EL ATRIL LUMINOSO

Proseguiremos leyendo. Con diferentes formatos, con distintas posibilidades, con nuevas tecnologías, con grandes despliegues y desarrollos biológicos, con irrupciones, innovaciones y transformaciones radicales, los que hemos venido en denominarnos, sin saber mucho cómo hacerlo, «seres humanos», somos constitutivamente lectores. Atravesados por el lógos, somos seres de palabra y esta, incluso en su oralidad, exige una escucha que se comporta como una acción de leer. Ello no impide, antes bien aconseja, que afrontemos un reto, que incide directamente en quiénes somos y qué hacemos, sobre el presente y su despliegue, o si se prefiere un estallido, en múltiples direcciones, inconexas e imprevisibles.
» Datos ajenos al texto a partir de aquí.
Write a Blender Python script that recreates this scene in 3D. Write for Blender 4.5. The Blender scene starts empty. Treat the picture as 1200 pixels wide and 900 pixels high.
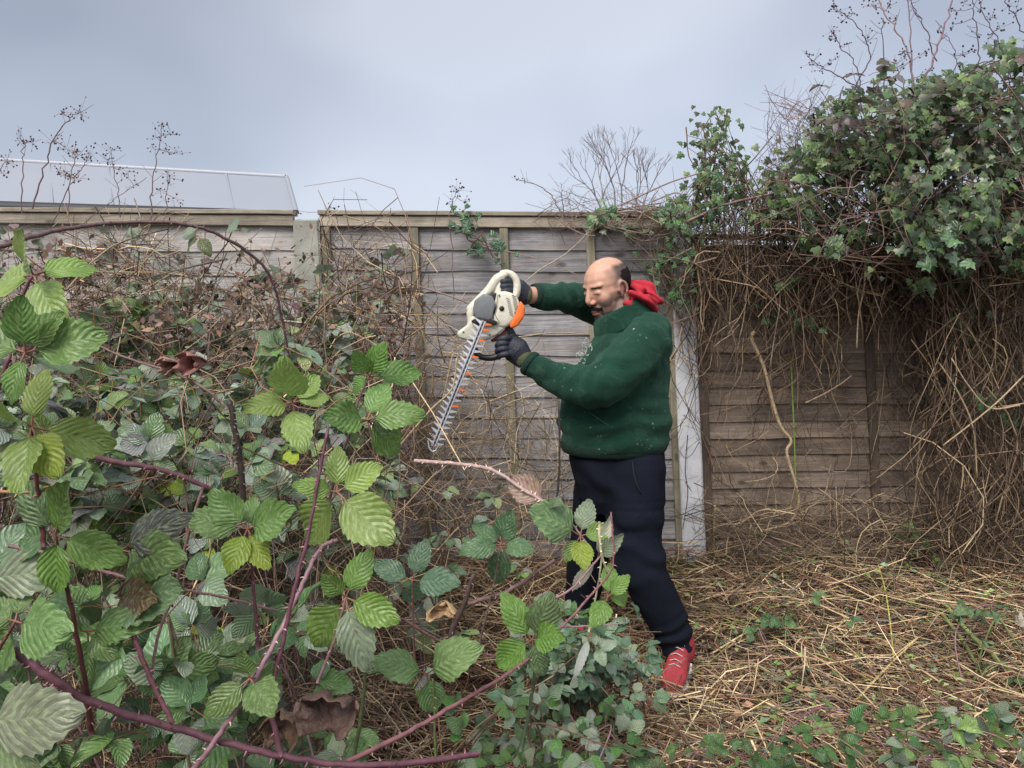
import bpy, math, random
import numpy as np
from mathutils import Vector, Matrix, noise
random.seed(7)
rng = np.random.default_rng(11)
R = math.radians
scene = bpy.context.scene
C = scene.collection

# ------------------------------------------------------------------ camera
EYE = Vector((0, 0, 1.44))
PITCH, ROLL, FPX = 5.3, -1.5, 866.0
cam_d = bpy.data.cameras.new('camera'); cam = bpy.data.objects.new('camera', cam_d); C.objects.link(cam)
CR = Matrix.Rotation(R(90 - PITCH), 3, 'X') @ Matrix.Rotation(R(ROLL), 3, 'Z')
cam.matrix_world = Matrix.Translation(EYE) @ CR.to_4x4()
cam_d.sensor_width = 36; cam_d.lens = FPX / 1200 * 36; cam_d.clip_start = .05; cam_d.clip_end = 2000
scene.camera = cam

# ------------------------------------------------------------------ world, sun, exposure
SUN_EL, SUN_AZ = R(52), R(205)          # overcast: a broad soft sun behind and left of the camera
w = bpy.data.worlds.new('World'); scene.world = w; w.use_nodes = True
nt = w.node_tree; nt.nodes.clear()
def N(nt, t, **kw):
    n = nt.nodes.new(t)
    for k, v in kw.items():
        if k.startswith('i_'):
            key = k[2:]; key = int(key) if key.isdigit() else key.replace('_', ' ')
            n.inputs[key].default_value = v
        else: setattr(n, k, v)
    return n
def L(nt, a, b, ao=0, bi=0): nt.links.new(a.outputs[ao], b.inputs[bi])
sky = N(nt, 'ShaderNodeTexSky', sky_type='NISHITA', sun_disc=False, sun_elevation=SUN_EL, sun_rotation=SUN_AZ, air_density=.6, dust_density=4.0)
bg1 = N(nt, 'ShaderNodeBackground', i_Strength=.05); L(nt, sky, bg1)
tc = N(nt, 'ShaderNodeTexCoord'); mp = N(nt, 'ShaderNodeMapping'); mp.inputs['Scale'].default_value = (1.0, 1.0, 1.7); mp.inputs['Location'].default_value = (2.3, 0.4, 0.7)
L(nt, tc, mp, 0, 0)
nz = N(nt, 'ShaderNodeTexNoise', i_Scale=1.5, i_Detail=3.0, i_Roughness=.42, i_Distortion=.0); L(nt, mp, nz)
cr = N(nt, 'ShaderNodeValToRGB'); L(nt, nz, cr)
cr.color_ramp.elements[0].position = .36; cr.color_ramp.elements[0].color = (.30, .305, .315, 1)
cr.color_ramp.elements[1].position = .60; cr.color_ramp.elements[1].color = (.56, .565, .575, 1)
# the cloud layer is brighter towards the right-hand side
sep = N(nt, 'ShaderNodeSeparateXYZ'); L(nt, tc, sep)
m1 = N(nt, 'ShaderNodeMath', operation='MULTIPLY_ADD'); L(nt, sep, m1, 0, 0); m1.inputs[1].default_value = .22; m1.inputs[2].default_value = .97
m2 = N(nt, 'ShaderNodeVectorMath', operation='SCALE'); L(nt, cr, m2); nt.links.new(m1.outputs[0], m2.inputs['Scale'])
bg2 = N(nt, 'ShaderNodeBackground', i_Strength=.48); L(nt, m2, bg2)
ad = N(nt, 'ShaderNodeAddShader'); L(nt, bg1, ad, 0, 0); L(nt, bg2, ad, 0, 1)
out = N(nt, 'ShaderNodeOutputWorld'); L(nt, ad, out)
sd = bpy.data.lights.new('sun', 'SUN'); sd.energy = 1.5; sd.angle = R(30); sd.color = (1, .97, .93)
sun = bpy.data.objects.new('sun', sd); C.objects.link(sun)
sdir = Vector((math.sin(SUN_AZ) * math.cos(SUN_EL), math.cos(SUN_AZ) * math.cos(SUN_EL), math.sin(SUN_EL)))
sun.rotation_euler = sdir.to_track_quat('Z', 'Y').to_euler()
scene.view_settings.view_transform = 'Standard'; scene.view_settings.look = 'None'
scene.view_settings.exposure = 1.05; scene.view_settings.gamma = 1

# ------------------------------------------------------------------ helpers
def P(px, py, Y):                       # photograph pixel (1200x900) at forward distance Y, as a point of the garden
    d = CR @ Vector(((px - 600) / FPX, (450 - py) / FPX, -1))
    return EYE + d * (Y / d.y)
def gz(x, y):                           # ground height
    t = min(max((y - 2.7) / 1.0, 0), 1); t = t * t * (3 - 2 * t)
    z = .16 * t
    if y > 4.2: z = .16
    if abs(x) < 6 and y < 6:
        z += .025 * noise.noise(Vector((x * 2.1, y * 2.1, 0))) + .012 * noise.noise(Vector((x * 7, y * 7, 3)))
    return z
def PG(px, py):                         # pixel to a point on the ground
    d = CR @ Vector(((px - 600) / FPX, (450 - py) / FPX, -1))
    t = 1.0
    for _ in range(60):
        p = EYE + d * t
        h = p.z - gz(p.x, p.y)
        if h < .002: break
        t += h * .6 / max(-d.z, .05)
        if t > 40: break
    return EYE + d * t
def empty(name, label, cat, loc, group=None):
    o = bpy.data.objects.new(name, None); o.empty_display_size = .1; o.location = loc; C.objects.link(o)
    o['label'] = label; o['category'] = cat
    if group: o['group'] = group
    return o
def mk(name, verts, faces, mat, parent=None, smooth=True, uv=None, col=None, stuff=False, struct=False, loc=None):
    """links one mesh object; verts are world coordinates"""
    off = Vector(parent.location) if parent else Vector(loc) if loc is not None else Vector((0, 0, 0))
    if parent and parent.parent: off = off + Vector(parent.parent.location)
    loc2 = Vector((0, 0, 0)) if parent else off
    v = np.asarray(verts, dtype=np.float32).reshape(-1, 3) - np.array(off, dtype=np.float32)
    me = bpy.data.meshes.new(name)
    if isinstance(faces, np.ndarray):
        n, k = faces.shape
        me.vertices.add(len(v)); me.vertices.foreach_set('co', v.ravel())
        me.loops.add(n * k); me.loops.foreach_set('vertex_index', faces.astype(np.int32).ravel())
        me.polygons.add(n); me.polygons.foreach_set('loop_start', np.arange(0, n * k, k, dtype=np.int32))
        me.update(calc_edges=True)
    else:
        me.from_pydata(v.tolist(), [], faces)
    if smooth: me.polygons.foreach_set('use_smooth', [True] * len(me.polygons))
    if col is not None:
        a = me.color_attributes.new('Col', 'FLOAT_COLOR', 'POINT')
        c = np.ones((len(v), 4), dtype=np.float32); c[:, :3] = col; a.data.foreach_set('color', c.ravel())
    if uv is not None:
        ul = me.uv_layers.new(name='UVMap'); li = np.zeros(len(me.loops), dtype=np.int32)
        me.loops.foreach_get('vertex_index', li); ul.data.foreach_set('uv', np.asarray(uv, dtype=np.float32)[li].ravel())
    me.materials.append(mat); me.update()
    o = bpy.data.objects.new(name, me); o.location = loc2
    if parent: o.parent = parent
    C.objects.link(o)
    if stuff: o['kind'] = 'stuff'
    if struct: o['kind'] = 'structure'
    return o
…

Afrontarlo será también una forma de leer. Pero otra. Así viene en cierto modo ocurriendo. Hasta tal punto que concierne directamente a nuestra manera de pensar. Las nuevas tecnologías de la información y de la comunicación no solo nos ofrecen distintas perspectivas y posibilidades, en gran medida nos instan a nuevos modos, a distintos procedimientos, a una consideración diferente de la noción de comunidad y de cada uno de nosotros mismos, a formas de relación inesperadas, y suponen otro lenguaje y otra realidad. Si podemos decirlo así es gracias a la lectura a la que nos vemos convocados por la acción de un nuevo presente por venir.

La pantalla del ordenador, que se erige ante nosotros como un atril luminoso, reclama nuestra mirada alzada para leer, mientras como en las páginas de un libro, como en las hojas de una puerta, como lomo y como postigo, se vincula el mundo de las letras en las teclas que presagian la escritura y el de lo que cabe leer. También nos llega de otras manos o de otras intervenciones, muchas azarosas, tras las cuales no siempre encontramos una intención definida. Ya sabemos que el sentido de un texto no radica en la intención del autor, ni es imprescindible que lo tenga para serlo. El azar, la materialidad y la discontinuidad de ciertos enunciados no cesa de alcanzarnos. Pero, en todo caso, no deja de producirse el juego entre la lectura y la escritura que reclama nuestra participación. Podríamos plantearnos con sentido el desfallecimiento del lector, pero incluso en tal caso emergería en todo su poder la lectura.

Resulta inquietante la obsesión tecnológica por la inmediatez, aunque valoremos la agilidad, la prontitud, la respuesta que nos hace presumir que estamos juntos y cerca, pero la proximidad sin mediación es un espejismo. Las nuevas tecnologías suponen nuevas mediaciones y hemos de aprender a comportarnos, a proceder, a valorar y a cuidar lo que son y lo que significan. Hasta tal punto que cabría decir que, en cierta medida, tenemos que aprender a leer otra vez. Las nuevas tecnologías son asimismo nuevos medios de transporte. No solo, pero también. Y no es suficiente con considerar que han de ser un acopio y un trasiego de noticias o de suposiciones, opiniones, ocurrencias, profundos análisis y reflexiones, posiciones, opciones, decisiones, propuestas, convocatorias, críticas, denuncias, elogios o declaraciones, valoraciones o infamias. La comunicación no es un mero intercambio de información. La nueva escritura de lo que significa leer implica una relectura de lo que exactamente supone. Y no deja de acrecentarse su necesidad y la de que en todo caso se precisa competencia e implicación, intelectual y afectiva, en el supuesto de que pretendamos separar netamente ese nuevo escribir de un nuevo leer.

La gran oportunidad que se nos brinda desde una luminosidad que nos convoca, que se abre en un abanico en ocasiones desconcertante de seducciones, en una globalidad y universalidad supuestamente sin fronteras, exige, como nunca hasta ahora, elegir y preferir. Aprendemos otra lección: a seleccionar. O quizás, a dejarnos conducir por las aguas, por las corrientes, olas y mareas. Pero incluso en tal caso, habremos de navegar. Y efectivamente se trata de eso. De ser así, también se precisa capacidad de gobierno, como se gobierna una casa, o una nave, con consideración, con atención, con preparación, como modo de respuesta que busca rutas, propone direcciones y se debate con los elementos. También es posible deambular, pero podría ocurrir entonces que hiciéramos la experiencia de lo que significa estar a la deriva.

Tenemos en definitiva una gran ocasión de analizar, conjugar y compartir textos, de movernos con ellos, de efectuar recortes y recopilaciones, de encontrar, de recorrer tiempos y espacios, de recibir y de entregar, de hacer memoria con lo que se nos transmite y de ofrecerlo. Se abren los ojos en la acción que nos vincula con lo que se viene diciendo y muy singularmente con los otros, con quienes nos relacionamos en una reescritura permanente. Por eso, al encender el atril luminoso, la mirada es ya de lector.